(REUTERS) India and China can manage the differences that are likely to arise from time to time over their contested border, India's Foreign Secretary S. Jaishankar said on Tuesday, commenting on recent tension sparked by Chinese road-building.
In early June, according to the Chinese interpretation of events, Indian guards crossed into China's Donglang region and obstructed work on a road on a plateau adjoining the mountainous Indian state of Sikkim.
Troops from the two sides then confronted each other close to a valley controlled by China that separates India from Bhutan - a close Indian ally - and gives China access to the so-called Chicken's Neck, a thin strip of land that connects India to its remote northeastern regions.

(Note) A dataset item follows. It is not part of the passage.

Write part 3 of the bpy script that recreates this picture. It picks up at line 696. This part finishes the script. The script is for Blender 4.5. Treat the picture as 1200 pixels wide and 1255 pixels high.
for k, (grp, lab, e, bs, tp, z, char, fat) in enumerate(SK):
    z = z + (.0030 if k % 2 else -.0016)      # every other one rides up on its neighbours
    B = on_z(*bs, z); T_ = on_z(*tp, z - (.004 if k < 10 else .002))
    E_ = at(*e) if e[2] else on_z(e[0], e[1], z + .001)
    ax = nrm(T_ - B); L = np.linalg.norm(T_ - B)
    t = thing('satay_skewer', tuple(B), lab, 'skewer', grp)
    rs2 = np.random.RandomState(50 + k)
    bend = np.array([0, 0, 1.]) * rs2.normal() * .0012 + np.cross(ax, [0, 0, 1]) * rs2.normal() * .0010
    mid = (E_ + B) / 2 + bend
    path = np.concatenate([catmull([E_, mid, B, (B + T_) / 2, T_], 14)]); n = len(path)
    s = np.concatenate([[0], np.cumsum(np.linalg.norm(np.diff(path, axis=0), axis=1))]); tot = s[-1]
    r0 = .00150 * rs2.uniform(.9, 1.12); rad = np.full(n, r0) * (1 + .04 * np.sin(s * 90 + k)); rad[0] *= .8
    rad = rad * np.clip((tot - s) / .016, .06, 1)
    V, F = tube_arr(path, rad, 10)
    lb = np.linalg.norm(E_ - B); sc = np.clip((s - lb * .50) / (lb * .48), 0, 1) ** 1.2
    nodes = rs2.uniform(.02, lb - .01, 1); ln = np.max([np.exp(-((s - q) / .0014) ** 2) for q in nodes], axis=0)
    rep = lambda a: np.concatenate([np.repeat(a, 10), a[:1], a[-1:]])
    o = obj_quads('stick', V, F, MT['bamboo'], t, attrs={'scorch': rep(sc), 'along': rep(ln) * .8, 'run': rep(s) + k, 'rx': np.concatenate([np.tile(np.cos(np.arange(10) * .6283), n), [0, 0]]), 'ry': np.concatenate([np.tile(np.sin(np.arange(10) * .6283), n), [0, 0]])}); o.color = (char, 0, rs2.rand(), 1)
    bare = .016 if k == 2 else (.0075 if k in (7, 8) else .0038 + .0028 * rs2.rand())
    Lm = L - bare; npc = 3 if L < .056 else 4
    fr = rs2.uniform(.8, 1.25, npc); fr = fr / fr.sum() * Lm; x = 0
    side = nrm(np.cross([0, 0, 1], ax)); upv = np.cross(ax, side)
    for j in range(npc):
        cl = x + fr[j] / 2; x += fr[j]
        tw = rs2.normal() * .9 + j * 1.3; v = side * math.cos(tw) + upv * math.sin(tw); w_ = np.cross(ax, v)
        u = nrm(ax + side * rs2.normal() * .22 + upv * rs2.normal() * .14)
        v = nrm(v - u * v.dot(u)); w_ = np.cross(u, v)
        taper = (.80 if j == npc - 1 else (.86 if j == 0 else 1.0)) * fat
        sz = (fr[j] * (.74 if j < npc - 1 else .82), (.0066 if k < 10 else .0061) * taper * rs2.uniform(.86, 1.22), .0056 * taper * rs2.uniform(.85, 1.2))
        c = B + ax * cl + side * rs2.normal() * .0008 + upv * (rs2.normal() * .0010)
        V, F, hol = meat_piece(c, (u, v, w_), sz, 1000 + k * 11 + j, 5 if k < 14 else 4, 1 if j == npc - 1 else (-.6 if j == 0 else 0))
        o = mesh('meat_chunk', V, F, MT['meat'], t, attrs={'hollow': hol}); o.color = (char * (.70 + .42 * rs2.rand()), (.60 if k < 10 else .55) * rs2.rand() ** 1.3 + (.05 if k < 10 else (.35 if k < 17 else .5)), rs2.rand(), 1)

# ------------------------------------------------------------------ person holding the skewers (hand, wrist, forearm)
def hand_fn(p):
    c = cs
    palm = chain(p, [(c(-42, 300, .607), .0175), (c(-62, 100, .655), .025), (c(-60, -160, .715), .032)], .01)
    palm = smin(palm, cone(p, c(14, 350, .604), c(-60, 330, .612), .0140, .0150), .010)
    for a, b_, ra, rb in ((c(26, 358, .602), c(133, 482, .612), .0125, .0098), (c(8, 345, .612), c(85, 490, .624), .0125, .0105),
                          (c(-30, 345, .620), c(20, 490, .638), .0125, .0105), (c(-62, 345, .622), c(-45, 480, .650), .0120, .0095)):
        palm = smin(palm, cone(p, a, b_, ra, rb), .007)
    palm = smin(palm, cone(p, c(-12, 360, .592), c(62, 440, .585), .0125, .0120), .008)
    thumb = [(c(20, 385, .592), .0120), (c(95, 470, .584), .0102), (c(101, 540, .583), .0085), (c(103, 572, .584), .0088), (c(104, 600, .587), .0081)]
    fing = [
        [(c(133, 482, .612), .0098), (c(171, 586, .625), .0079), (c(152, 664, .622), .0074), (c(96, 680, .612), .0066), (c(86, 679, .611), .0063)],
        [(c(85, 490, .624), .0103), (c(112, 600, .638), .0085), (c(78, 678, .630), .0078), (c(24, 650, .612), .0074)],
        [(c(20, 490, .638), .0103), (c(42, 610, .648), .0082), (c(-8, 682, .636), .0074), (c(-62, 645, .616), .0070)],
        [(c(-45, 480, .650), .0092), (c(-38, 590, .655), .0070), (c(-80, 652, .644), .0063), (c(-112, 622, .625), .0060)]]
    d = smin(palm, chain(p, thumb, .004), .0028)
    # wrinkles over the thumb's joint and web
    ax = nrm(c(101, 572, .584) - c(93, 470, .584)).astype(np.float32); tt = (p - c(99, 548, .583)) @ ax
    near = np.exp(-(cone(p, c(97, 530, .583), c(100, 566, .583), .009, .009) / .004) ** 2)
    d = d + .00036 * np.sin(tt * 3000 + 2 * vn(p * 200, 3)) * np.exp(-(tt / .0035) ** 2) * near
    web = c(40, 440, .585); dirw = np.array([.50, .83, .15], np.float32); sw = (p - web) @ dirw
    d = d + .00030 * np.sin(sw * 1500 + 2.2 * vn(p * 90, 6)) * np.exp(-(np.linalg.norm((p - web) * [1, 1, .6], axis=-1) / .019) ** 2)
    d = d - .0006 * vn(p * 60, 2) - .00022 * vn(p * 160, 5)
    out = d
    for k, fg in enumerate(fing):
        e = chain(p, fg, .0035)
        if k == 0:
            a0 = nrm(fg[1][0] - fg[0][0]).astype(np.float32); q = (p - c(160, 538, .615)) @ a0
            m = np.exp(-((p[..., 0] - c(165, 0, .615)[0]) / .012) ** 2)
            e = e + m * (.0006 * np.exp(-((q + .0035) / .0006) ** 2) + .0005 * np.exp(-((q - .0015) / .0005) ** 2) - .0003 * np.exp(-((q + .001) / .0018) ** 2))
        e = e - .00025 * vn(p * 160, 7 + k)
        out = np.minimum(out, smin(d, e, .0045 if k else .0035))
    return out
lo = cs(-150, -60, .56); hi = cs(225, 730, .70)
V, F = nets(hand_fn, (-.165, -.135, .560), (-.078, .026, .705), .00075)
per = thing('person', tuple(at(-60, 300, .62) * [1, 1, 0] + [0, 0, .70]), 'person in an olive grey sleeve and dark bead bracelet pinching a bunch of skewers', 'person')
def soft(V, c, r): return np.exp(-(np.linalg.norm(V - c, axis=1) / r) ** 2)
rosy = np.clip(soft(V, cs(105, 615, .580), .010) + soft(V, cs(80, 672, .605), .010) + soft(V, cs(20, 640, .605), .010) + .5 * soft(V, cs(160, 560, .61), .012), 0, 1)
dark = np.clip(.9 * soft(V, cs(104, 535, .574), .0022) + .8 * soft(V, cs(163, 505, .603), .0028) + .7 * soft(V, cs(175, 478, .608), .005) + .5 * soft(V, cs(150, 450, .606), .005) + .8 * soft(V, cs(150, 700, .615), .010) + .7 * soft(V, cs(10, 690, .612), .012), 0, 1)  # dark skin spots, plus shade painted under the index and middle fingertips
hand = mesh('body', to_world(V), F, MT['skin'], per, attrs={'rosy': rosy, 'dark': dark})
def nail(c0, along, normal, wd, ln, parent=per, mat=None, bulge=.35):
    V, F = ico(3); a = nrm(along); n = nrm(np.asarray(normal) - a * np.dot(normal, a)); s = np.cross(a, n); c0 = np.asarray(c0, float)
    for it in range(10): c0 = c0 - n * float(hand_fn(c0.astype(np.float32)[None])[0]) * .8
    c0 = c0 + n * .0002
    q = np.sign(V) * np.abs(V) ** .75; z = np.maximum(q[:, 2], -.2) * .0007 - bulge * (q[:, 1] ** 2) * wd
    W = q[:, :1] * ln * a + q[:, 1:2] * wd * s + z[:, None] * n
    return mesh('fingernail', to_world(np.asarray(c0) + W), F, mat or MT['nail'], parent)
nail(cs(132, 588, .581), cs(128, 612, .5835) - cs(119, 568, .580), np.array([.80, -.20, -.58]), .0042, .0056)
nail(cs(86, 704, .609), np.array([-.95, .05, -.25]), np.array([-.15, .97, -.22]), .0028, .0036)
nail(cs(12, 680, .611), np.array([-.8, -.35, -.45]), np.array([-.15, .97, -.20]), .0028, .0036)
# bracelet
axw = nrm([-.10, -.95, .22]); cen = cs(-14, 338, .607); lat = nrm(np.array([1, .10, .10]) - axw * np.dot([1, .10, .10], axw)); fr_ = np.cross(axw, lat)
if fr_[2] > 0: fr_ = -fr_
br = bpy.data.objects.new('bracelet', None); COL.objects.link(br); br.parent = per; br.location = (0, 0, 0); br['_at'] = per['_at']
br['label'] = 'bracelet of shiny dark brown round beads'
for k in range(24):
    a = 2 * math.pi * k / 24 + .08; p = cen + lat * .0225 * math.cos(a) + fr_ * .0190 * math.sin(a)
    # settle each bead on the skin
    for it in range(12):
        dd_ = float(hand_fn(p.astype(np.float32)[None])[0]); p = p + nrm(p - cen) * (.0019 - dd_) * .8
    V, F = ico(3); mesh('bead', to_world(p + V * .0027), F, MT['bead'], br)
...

Delivering a lecture in Singapore, Jaishankar said Indian Prime Minister Narendra Modi and China's President Xi Jinping reached consensus on two points at a meeting last month on the sidelines of a regional summit in Astana, Kazakhstan.
The two nuclear-armed Asian neighbors must not allow their differences to become disputes, and should ensure their relations were a factor of stability amid global uncertainty, Jaishankar said, summarizing the two points.
"This consensus underlines the strategic maturity with which the two countries must continue to approach each other," he added at an event hosted by the National University of Singapore's Lee Kuan Yew School of Public Policy.
Asked specifically about the recent confrontation in the Himalayan region, Jaishankar said the neighbors had experience dealing with such situations.
"It is a long border," Jaishankar said. "As you know, no part of the border has been agreed upon. It is likely that from time to time there are differences."